Genocide. Few would argue that its prevention is not a moral imperative, yet it is so sickening and unknowable, that many would rather ignore it than face it head on. Genocide and this inherent tension form the subject of a devastating new documentary, Watchers of the Sky. The heart of the film is the story of Raphael Lemkin, who coined the word genocide and spent his entire life attempting to use the law to preclude it from ever happening again. A legal prodigy and Polish Jew born in 1900, Lemkin and his family suffered upheavals during the first World War, but what really commanded his attention and outrage was the plight of the Armenians, over one million of which were systematically exterminated by the Turkish government in a massive crime that received little attention in war-torn Europe. From his legal standpoint, Lemkin began to ask his peers, “Why is the killing of a million a lesser crime than the killing of an individual?”
Lemkin devoted himself to building a legal framework to prevent such a crime, but was impeded by a consensus that whatever a sovereign state does within its own borders is de facto legal. The film shows fragments of Lemkin’s notebooks, accentuated with minimalist, yet evocative animations, to beautifully portray the evolution of his thinking. Unfortunately for Lemkin and the rest of the world, his subject was soon to recur again. Lemkin was able to see the signs all too clearly and emigrated to America, but was unable to convince his family to leave before World War II and the final solution killed everyone in Lemkin’s family along with six million other European Jews.
A haunted man after losing everyone and everything he knew to the Holocaust, Lemkin poured every ounce of his energy into his cause, at the expense of his own health and well being. The horrors of the war and the formation of the United Nations in his new hometown of New York provided Lemkin with both the societal momentum and global platform to make his case. He correctly intuited that his argument would be more persuasive with a more definite name for the crime and concocted “genocide.” His greatest success was the passing by the UN of the Genocide Convention, outlawing the heinous crime.

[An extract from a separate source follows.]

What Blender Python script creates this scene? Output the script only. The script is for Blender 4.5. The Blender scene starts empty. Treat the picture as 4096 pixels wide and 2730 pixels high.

His story is in many ways tragic – his funeral was sparsely attended, after he died at an NYC bus stop on one of his near-daily trips to the UN. But the greatest tragedy is that genocide continues to occur regularly in our world today, despite Lemkin’s efforts and universal condemnation. Watchers of the Sky also profiles and interviews four contemporary figures in the fight against genocide. Ben Ferencz served as a young man in the U.S. army under General Patton and witnessed the liberation of some of the concentration camps. After the war, he was chosen to prosecute at the Nuremburg trials, where he, like Lemkin, attempted to build a legal framework against an almost inconceivable crime. Samantha Power is a current American ambassador to the United Nations and cut her teeth as a war correspondent during the Bosnian genocide, where she saw first hand the unwillingness of modern media and society to look the problem of genocide in the eye. Emmanuel Uwurukundo survived the Rwandan genocide, but lost his entire family and questioned his entire existence. His story is one of the most powerful, as a first hand witness to unthinkable violence. He sums up the survivor’s mentality, “You have two choices. Either you come to the conclusion that life is meaningless…that you are dead to the word, without hope. Or you think that if I am still alive, there must be a reason for it. There must be something I can do with my experiences to make things better.” To that end, Uwurukundo runs refugee camps in Chad, taking in survivors of the genocide in Darfur. The final contemporary subject is Luis Moreno Ocampo, the chief prosecutor of the International Criminal Court, which in many ways is the manifestation of Lemkin’s vision. Ocampo broke with his own family in Argentina to stand against the horrors of the military junta and continues to thanklessly fight against global injustices. The film shows his efforts to indict Sudanese President Omar al-Bashir for the ongoing genocide in Darfur. The ICC is reliant on member nations to carry out its verdicts, and despite the fact that Ocampo is fulfilling his duties to the letter, political and economic concerns have kept the courts verdicts from being acted upon and innocent people continue to die in Darfur.
Watchers of the Sky is exceedingly difficult yet urgently necessary viewing. It’s well made and deftly intertwines its various threads, yet these aesthetic concerns are dwarfed by the moral enormity of the crimes it portrays. It’s easy to feel dispirited by the film’s end, as the recurring and ongoing history of genocide shows little chance of ending soon, but the film’s final moments make clear the meaning of the title, as Ferencz tells a story about Tycho Brahe. Brahe spent most of his life recording data that nobody knew saw and use for at the time, yet centuries later have formed the basis of entirely new disciplines and ways of seeing the world. We can only hope that years later the work of Lemkin and Watchers of the Sky’s other subjects will form the basis of a world free of genocide.